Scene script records
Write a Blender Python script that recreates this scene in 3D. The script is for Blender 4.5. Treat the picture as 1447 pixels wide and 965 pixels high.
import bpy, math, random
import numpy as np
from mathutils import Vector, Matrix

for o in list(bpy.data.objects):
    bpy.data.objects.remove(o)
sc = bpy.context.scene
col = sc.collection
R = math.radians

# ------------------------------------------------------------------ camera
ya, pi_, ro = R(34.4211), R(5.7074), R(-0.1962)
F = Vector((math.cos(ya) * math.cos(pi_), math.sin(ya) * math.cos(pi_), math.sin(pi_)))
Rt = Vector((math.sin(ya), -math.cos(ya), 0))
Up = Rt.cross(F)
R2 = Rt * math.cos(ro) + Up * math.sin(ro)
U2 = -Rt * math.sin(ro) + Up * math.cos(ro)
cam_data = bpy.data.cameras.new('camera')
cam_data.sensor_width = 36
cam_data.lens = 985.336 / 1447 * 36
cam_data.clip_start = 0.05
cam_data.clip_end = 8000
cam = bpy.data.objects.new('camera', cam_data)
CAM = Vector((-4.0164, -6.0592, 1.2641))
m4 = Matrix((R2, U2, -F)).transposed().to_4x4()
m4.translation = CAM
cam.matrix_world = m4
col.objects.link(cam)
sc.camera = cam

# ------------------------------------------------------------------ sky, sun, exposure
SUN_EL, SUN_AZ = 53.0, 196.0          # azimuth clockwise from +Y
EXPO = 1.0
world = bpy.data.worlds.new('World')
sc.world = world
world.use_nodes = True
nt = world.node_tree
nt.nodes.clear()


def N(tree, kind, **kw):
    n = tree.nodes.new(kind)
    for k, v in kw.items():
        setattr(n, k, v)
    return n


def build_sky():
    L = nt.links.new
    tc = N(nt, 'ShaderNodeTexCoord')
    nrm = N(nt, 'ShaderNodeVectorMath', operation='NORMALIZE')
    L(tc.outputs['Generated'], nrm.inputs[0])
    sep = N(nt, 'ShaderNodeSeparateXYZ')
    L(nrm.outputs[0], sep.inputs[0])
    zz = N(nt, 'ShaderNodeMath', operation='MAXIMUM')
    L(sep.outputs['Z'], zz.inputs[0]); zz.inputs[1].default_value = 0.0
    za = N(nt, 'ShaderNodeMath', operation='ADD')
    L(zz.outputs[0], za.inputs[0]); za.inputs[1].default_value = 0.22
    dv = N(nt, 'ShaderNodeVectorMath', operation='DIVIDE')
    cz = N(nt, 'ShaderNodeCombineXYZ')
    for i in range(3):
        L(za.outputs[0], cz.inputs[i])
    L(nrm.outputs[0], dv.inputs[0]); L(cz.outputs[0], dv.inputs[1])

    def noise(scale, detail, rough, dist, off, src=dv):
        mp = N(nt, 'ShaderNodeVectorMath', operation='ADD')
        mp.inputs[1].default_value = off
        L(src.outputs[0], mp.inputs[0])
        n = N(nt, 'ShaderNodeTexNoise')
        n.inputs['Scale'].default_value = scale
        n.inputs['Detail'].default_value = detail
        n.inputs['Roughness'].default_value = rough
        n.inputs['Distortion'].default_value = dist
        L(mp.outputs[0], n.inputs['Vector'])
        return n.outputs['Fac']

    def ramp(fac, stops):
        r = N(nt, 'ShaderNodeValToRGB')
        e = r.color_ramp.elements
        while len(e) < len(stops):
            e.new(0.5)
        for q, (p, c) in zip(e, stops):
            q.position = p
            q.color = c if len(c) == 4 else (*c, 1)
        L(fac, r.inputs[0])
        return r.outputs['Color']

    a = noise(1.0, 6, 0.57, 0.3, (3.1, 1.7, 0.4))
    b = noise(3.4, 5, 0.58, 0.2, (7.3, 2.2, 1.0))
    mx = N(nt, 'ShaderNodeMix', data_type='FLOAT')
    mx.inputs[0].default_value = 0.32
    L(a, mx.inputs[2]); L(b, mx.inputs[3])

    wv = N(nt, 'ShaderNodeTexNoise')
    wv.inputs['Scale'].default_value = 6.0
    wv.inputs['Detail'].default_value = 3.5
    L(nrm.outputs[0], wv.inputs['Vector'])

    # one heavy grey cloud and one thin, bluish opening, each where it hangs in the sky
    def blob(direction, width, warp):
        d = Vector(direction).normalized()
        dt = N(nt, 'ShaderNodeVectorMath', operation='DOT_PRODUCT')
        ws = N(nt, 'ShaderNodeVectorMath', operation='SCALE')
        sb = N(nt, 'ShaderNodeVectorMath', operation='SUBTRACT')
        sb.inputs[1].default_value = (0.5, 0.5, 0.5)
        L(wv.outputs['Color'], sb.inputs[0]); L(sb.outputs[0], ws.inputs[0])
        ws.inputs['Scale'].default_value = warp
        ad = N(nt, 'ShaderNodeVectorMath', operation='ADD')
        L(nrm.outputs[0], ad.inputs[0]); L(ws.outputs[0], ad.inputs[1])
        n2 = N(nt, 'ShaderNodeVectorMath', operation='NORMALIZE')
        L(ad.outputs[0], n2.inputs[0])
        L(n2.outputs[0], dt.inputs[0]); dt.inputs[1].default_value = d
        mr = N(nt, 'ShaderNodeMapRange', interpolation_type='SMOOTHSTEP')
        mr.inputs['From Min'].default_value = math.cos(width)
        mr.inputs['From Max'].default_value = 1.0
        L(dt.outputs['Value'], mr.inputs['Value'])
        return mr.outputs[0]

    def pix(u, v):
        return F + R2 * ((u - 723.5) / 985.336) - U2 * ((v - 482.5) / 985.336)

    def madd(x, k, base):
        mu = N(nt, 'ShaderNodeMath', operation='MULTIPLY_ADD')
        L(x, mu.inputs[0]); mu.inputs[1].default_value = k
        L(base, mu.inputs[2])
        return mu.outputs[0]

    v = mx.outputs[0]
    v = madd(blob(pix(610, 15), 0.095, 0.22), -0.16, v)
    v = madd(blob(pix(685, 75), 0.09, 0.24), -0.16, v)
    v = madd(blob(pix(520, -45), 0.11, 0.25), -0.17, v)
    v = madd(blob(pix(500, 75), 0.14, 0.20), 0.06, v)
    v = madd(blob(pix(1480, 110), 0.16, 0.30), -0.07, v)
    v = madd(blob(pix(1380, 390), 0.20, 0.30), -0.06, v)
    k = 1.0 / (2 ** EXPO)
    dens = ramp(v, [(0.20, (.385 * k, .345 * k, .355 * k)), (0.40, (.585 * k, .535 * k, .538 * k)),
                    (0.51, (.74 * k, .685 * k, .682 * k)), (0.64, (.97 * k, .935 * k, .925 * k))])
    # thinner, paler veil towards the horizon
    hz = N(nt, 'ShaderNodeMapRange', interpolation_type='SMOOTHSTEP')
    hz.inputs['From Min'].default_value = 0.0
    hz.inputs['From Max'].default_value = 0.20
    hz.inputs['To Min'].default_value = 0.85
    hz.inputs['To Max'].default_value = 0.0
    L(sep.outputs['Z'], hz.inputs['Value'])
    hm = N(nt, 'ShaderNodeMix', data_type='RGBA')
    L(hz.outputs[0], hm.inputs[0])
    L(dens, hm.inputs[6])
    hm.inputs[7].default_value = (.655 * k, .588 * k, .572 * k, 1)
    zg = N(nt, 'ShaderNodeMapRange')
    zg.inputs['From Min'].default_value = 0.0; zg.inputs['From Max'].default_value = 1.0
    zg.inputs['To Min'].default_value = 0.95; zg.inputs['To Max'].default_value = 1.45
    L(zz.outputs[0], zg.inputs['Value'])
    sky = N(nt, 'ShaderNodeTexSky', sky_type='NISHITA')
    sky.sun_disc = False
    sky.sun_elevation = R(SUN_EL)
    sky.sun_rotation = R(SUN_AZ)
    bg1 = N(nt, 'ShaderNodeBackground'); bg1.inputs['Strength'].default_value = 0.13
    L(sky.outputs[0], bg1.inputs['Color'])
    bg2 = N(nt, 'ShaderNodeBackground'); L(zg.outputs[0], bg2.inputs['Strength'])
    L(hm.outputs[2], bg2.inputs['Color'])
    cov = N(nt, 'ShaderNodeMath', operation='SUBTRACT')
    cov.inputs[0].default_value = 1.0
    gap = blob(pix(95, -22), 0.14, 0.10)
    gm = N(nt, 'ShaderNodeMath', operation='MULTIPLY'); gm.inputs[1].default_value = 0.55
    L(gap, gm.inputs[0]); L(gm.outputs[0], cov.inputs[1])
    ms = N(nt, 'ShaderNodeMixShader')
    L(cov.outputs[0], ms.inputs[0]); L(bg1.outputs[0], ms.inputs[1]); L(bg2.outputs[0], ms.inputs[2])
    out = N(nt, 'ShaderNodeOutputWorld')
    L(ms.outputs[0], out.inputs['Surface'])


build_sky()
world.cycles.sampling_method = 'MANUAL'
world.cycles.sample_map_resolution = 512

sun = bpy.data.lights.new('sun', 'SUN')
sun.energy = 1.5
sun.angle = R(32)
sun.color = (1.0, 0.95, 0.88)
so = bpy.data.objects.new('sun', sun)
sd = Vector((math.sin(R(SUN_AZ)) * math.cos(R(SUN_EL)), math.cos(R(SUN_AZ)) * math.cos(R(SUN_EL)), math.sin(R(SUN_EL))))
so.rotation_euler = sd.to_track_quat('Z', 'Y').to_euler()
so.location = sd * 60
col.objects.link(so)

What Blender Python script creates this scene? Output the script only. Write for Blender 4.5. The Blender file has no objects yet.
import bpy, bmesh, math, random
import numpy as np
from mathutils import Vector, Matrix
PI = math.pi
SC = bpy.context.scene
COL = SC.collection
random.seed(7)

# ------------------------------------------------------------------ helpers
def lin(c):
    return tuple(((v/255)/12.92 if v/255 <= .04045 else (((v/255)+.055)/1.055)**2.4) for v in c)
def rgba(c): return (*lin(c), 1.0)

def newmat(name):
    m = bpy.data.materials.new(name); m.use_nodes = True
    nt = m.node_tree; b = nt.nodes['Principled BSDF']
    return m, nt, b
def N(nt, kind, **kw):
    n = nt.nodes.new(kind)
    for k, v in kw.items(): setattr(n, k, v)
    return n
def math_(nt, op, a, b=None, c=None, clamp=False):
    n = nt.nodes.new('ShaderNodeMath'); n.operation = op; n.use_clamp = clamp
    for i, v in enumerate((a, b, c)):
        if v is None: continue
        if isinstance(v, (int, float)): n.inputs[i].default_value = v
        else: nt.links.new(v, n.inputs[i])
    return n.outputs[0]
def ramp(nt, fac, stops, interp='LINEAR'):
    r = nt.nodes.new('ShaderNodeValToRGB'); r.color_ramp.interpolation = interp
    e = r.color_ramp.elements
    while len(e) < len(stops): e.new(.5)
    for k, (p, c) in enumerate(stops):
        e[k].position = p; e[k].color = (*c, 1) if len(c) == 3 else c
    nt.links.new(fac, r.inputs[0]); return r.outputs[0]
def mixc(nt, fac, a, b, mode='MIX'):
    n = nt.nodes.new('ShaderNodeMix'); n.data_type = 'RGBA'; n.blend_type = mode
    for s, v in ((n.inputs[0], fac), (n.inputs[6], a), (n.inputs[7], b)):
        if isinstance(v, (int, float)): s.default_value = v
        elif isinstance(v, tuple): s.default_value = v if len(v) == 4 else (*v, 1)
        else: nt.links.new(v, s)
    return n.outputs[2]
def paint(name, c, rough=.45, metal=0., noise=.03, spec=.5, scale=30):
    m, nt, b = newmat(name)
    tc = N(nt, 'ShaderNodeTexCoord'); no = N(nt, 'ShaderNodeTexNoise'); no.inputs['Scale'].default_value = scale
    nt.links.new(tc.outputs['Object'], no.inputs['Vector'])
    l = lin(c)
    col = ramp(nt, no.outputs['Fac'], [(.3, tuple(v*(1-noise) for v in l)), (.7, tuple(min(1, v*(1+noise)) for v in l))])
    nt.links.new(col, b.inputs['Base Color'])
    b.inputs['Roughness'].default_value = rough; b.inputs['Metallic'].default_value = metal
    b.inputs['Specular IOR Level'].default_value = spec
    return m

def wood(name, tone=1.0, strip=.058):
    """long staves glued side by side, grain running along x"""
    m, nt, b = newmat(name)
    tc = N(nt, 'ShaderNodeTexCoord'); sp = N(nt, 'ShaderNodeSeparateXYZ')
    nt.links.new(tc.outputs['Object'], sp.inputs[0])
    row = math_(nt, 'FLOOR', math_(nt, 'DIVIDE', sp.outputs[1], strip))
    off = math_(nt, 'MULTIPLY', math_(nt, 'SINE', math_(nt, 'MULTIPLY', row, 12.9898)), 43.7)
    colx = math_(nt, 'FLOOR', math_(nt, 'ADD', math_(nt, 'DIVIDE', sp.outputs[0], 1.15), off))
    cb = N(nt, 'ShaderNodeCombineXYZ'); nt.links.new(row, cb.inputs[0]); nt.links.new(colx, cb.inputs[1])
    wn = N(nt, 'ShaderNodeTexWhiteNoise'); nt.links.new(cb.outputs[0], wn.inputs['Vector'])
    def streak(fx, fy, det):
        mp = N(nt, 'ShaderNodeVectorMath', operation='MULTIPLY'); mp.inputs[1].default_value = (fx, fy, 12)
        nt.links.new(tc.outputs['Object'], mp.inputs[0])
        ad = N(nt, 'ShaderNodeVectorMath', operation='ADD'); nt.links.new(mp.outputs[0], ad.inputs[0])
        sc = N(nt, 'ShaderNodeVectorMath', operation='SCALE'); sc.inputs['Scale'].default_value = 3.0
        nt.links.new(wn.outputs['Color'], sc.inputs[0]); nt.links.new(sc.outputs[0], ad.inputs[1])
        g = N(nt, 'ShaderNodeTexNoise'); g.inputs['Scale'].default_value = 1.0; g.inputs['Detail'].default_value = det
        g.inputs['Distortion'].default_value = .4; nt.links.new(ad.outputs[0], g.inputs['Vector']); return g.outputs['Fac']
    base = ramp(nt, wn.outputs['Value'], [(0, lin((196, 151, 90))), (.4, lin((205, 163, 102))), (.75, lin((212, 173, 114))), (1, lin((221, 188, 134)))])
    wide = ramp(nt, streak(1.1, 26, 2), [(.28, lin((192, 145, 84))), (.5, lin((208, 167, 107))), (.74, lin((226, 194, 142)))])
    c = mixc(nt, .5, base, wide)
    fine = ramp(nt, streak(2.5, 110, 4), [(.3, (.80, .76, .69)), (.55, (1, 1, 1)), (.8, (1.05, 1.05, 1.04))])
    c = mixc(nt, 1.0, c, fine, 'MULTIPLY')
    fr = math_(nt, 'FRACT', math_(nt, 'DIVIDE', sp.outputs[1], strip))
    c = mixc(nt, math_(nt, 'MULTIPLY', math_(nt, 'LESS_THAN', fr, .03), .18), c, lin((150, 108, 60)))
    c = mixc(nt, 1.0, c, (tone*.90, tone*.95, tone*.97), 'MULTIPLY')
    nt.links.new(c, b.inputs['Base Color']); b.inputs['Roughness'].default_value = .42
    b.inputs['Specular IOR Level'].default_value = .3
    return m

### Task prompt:
Give again, word for word, every line of the listing above from the one with "What Blender Python" to the one with "def rgba(c): return (*lin(c), 1.0)", both inclusive, and nothing beyond them.

### Expected answer:
What Blender Python script creates this scene? Output the script only. Write for Blender 4.5. The Blender file has no objects yet.
import bpy, bmesh, math, random
import numpy as np
from mathutils import Vector, Matrix
PI = math.pi
SC = bpy.context.scene
COL = SC.collection
random.seed(7)

# ------------------------------------------------------------------ helpers
def lin(c):
    return tuple(((v/255)/12.92 if v/255 <= .04045 else (((v/255)+.055)/1.055)**2.4) for v in c)
def rgba(c): return (*lin(c), 1.0)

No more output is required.